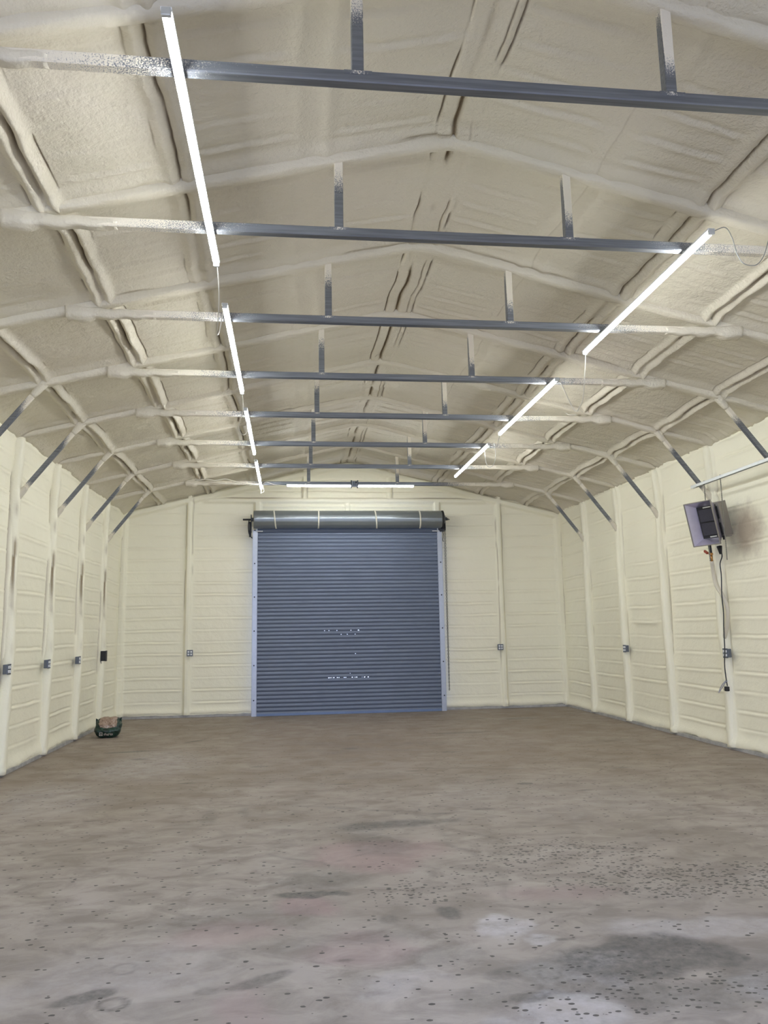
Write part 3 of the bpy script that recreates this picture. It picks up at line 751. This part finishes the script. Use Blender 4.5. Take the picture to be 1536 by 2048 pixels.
# coil
def coil():
    ro = .178; n = 64; xs = np.unique(np.concatenate([np.linspace(-1.87, 1.87, 180)]))
    V = []; F = []
    for i, x in enumerate(xs):
        for j in range(n):
            a = 2 * math.pi * j / n
            r = ro + .0016 * math.cos(8 * 2 * math.pi * j / n * 2) - .0012 * (1 if (i % 6) == 0 else 0) + .0012 * math.sin(x * 2.3)
            V.append((x, r * math.cos(a), r * math.sin(a)))
    m = len(xs)
    for i in range(m - 1):
        for j in range(n): F.append((i * n + j, i * n + (j + 1) % n, (i + 1) * n + (j + 1) % n, (i + 1) * n + j))
    F.append(tuple(range(n))); F.append(tuple((m - 1) * n + j for j in range(n)))
    o = link_mesh('coil', mesh_py('coil', V, F), M_coil, door)
    for p in o.data.polygons: p.use_smooth = len(p.vertices) == 4
    o.location = (0, -.13, 3.775); return o
co = coil()
for x, dx in ((-1.467, .035), (-.603, -.005), (.524, .03), (1.415, .01)):
    pts = []
    for j in range(33):
        a = math.radians(40 + 225 * j / 32)
        xo = dx * (j / 16 - 1)
        pts.append((x + xo, .182 * math.cos(a) - .0, .182 * math.sin(a)))
    ring_ = [(-.014, -.002), (.014, -.002), (.014, .002), (-.014, .002)]
    V = []; F = []
    for i, p in enumerate(pts):
        a = math.atan2(p[2], p[1]); rad = Vector((0, math.cos(a), math.sin(a)))
        for (u_, v_) in ring_: V.append(Vector(p) + Vector((u_, 0, 0)) + rad * v_)
    for i in range(len(pts) - 1):
        for j in range(4): F.append((i * 4 + j, i * 4 + (j + 1) % 4, (i + 1) * 4 + (j + 1) % 4, (i + 1) * 4 + j))
    F += [(0, 1, 2, 3), tuple(len(V) - 4 + j for j in range(4))]
    link_mesh('strap', mesh_py('strap', V, F), M_strap, co)
cyl('axle', (-2.08, -.13, 3.775), (2.0, -.13, 3.775), .018, M_dark, door)
cyl('chain_wheel', (1.875, -.13, 3.775), (1.905, -.13, 3.775), .182, M_black, door, 40)
cyl('wheel_guard', (1.907, -.13, 3.785), (1.925, -.13, 3.785), .12, M_galv, door, 32)
boxes('bracket', [(-1.92, -.10, 3.70, .014, .16, .34), (-1.945, .02, 3.60, .04, .05, .30), (-1.90, -.12, 3.775, .06, .07, .07)], M_dark, door, .004)
wire('spring_arm', [(-1.96, -.10, 3.78), (-1.975, -.10, 3.66), (-1.965, -.08, 3.52), (-1.93, -.05, 3.45), (-1.90, -.03, 3.42)], .010, M_dark, door)
boxes('bracket', [(1.94, -.10, 3.70, .014, .16, .30), (1.96, -.12, 3.79, .05, .06, .06), (1.90, -.06, 3.575, .10, .06, .07), (1.84, -.06, 3.60, .05, .04, .05)], M_dark, door, .004)
boxes('axle_nut', [(1.99, -.13, 3.79, .05, .03, .03), (2.02, -.14, 3.775, .03, .045, .02)], M_rod, door, .003)
# hand chain, a long hanging loop
def chain(name, label, x, y, z0, z1, sway):
    root_me = bmesh.new(); n = int((z1 - z0) / .034)
    V = []; F = []
    for i in range(n):
        z = z0 + i * .034; t = i / n
        xx_ = x + sway * (1 - t) ; yaw_ = (i % 2) * math.pi / 2
        base = len(V); R_ = 8; r_ = 4
        for a in range(R_):
            A = 2 * math.pi * a / R_; cxr, cz = .010 * math.cos(A), .021 * math.sin(A)
            for b in range(r_):
                B_ = 2 * math.pi * b / r_
                k = .0035 * math.cos(B_); y_ = .0035 * math.sin(B_)
                px = cxr + k * math.cos(A); pz = cz + k * math.sin(A)
                V.append((xx_ + px * math.cos(yaw_) - y_ * math.sin(yaw_), y + px * math.sin(yaw_) + y_ * math.cos(yaw_), z + pz))
        for a in range(R_):
            for b in range(r_):
                F.append((base + a * r_ + b, base + a * r_ + (b + 1) % r_, base + ((a + 1) % R_) * r_ + (b + 1) % r_, base + ((a + 1) % R_) * r_ + b))
    root_me.free()
    return V, F
V1, F1 = chain('', '', 1.925, 15.40, .42, 3.70, .01)
V2, F2 = chain('', '', 1.955, 15.43, .42, 3.70, -.01)
n1 = len(V1); allV = V1 + V2; allF = F1 + [tuple(a + n1 for a in f) for f in F2]
tag(link_mesh('pull_chain', mesh_py('pull_chain', allV, allF), M_chain), 'long zinc hand chain hanging at the right side of the roller door', 'chain')
cord('cord_tail', 'short dark cord hanging at the top of the right door guide', [(1.90, 15.44, 3.56), (1.905, 15.42, 3.48), (1.90, 15.43, 3.40), (1.896, 15.43, 3.36), (1.91, 15.43, 3.33)], M_dark, .007)

# ------------------------------------------------------------------ OUTLETS
def make_outlet():
    """faces -Y locally"""
    r = empty('outlet', (0, 0, 0))
    boxes('box', [(0, -.022, 0, .104, .050, .108)], M_outlet, r, .006)
    pl = boxes('cover_plate', [(0, -.050, 0, .114, .006, .118)], M_outlet, r, .002)
    for sx in (-1, 1):
        for sz in (-1, 1):
            f = boxes('socket', [(sx * .025, -.056, sz * .024, .034, .010, .032)], M_white, r, .004)
            boxes('slot', [(sx * .025 - .006, -.0615, sz * .024 + .002, .003, .002, .010), (sx * .025 + .006, -.0615, sz * .024 + .002, .003, .002, .008)], M_black, f, 0)
    return r
out0 = make_outlet(); first = True
H = math.pi / 2
for (x, y, z, rz, lab) in [
    (-HW + .060, 9.50, 1.20, H, 'outlet at the left edge of the picture, nearest on the left wall'),
    (-HW + .060, 11.00, 1.205, H, 'grey four-socket outlet on the left wall, second from the camera'),
    (-HW + .060, 12.53, 1.205, H, 'grey four-socket outlet on the left wall, third from the camera, before the black box'),
    (-3.07, YB - .075, 1.214, 0, 'grey four-socket outlet on the back wall left of the roller door'),
    (3.045, YB - .075, 1.209, 0, 'grey four-socket outlet on the back wall right of the roller door'),
    (HW - .065, 12.55, 1.208, -H, 'grey four-socket outlet on the right wall farther from the camera'),
    (HW - .065, 9.50, 1.205, -H, 'grey four-socket outlet on the right wall beside the heater cord')]:
    o = out0 if first else copy_tree(out0); first = False
    o.location = (x, y, z); o.rotation_euler = (0, 0, rz)
    tag(o, lab, 'outlet', 'four-socket wall outlets')
bb = empty('wall_box', (-HW + .055, 14.16, 1.225), 'plain black electrical box on the left wall, farthest from the camera', 'electrical box')
boxes('box', [(.035, 0, 0, .085, .085, .17)], M_black, bb, .006); boxes('lid', [(.082, 0, 0, .010, .095, .18)], M_black, bb, .004)
wire('cable_tail', [(.0, -.03, -.08), (.01, -.03, -.14), (.012, -.025, -.20), (.02, -.02, -.25)], .008, M_dark, bb)

# ------------------------------------------------------------------ HEATER
st = boxes('strut_channel', [(4.19, 8.80, 3.405, .041, 1.90, .006), (4.172, 8.80, 3.388, .004, 1.90, .036), (4.208, 8.80, 3.388, .004, 1.90, .036)], M_galv2, None, .001)
tag(st, 'slotted metal strut bridging two right knee braces above the heater', 'strut')
def rod(x, y, z0, z1, lab):
    V = []; F = []; n = 10; m = int((z1 - z0) / .012)
    for i in range(m + 1):
        z = z0 + (z1 - z0) * i / m; r_ = .0065 + (.0012 if i % 2 else -.0008)
        for j in range(n): V.append((x + r_ * math.cos(6.2832 * j / n), y + r_ * math.sin(6.2832 * j / n), z))
    for i in range(m):
        for j in range(n): F.append((i * n + j, i * n + (j + 1) % n, (i + 1) * n + (j + 1) % n, (i + 1) * n + j))
    F += [tuple(range(n)), tuple(m * n + j for j in range(n))]
    o = link_mesh('threaded_rod', mesh_py('rod', V, F), M_rod); tag(o, lab, 'threaded rod', 'threaded rods carrying the heater')
    return o
rod(4.19, 9.44, 2.37, 3.42, 'threaded rod through the far side of the heater, left one in the picture')
rod(4.19, 9.05, 2.35, 3.42, 'threaded rod through the near side of the heater, right one in the picture')
ht = empty('gas_heater', (4.02, 9.27, 2.83), 'stainless gas radiant heater tilted downward, hung from rods by the right wall', 'heater', rot=(0, 0, math.radians(20)))
def loft(name, r0, r1, mat, parent, thick=.004):
    V = [Vector(p) for p in r0 + r1]; F = [(i, (i + 1) % 4, 4 + (i + 1) % 4, 4 + i) for i in range(4)]
    o = link_mesh(name, mesh_py(name, V, F), mat, parent, smooth=False)
    md = o.modifiers.new('solid', 'SOLIDIFY'); md.thickness = thick; md.offset = 1
    return o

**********

= EXERCISE DESCRIPTION =
Check each line above for the string "picture", then copy the ones that have it.

= SOLUTION TO THIS TASK =
Write part 3 of the bpy script that recreates this picture. It picks up at line 751. This part finishes the script. Use Blender 4.5. Take the picture to be 1536 by 2048 pixels.
    (-HW + .060, 9.50, 1.20, H, 'outlet at the left edge of the picture, nearest on the left wall'),
rod(4.19, 9.44, 2.37, 3.42, 'threaded rod through the far side of the heater, left one in the picture')
rod(4.19, 9.05, 2.35, 3.42, 'threaded rod through the near side of the heater, right one in the picture')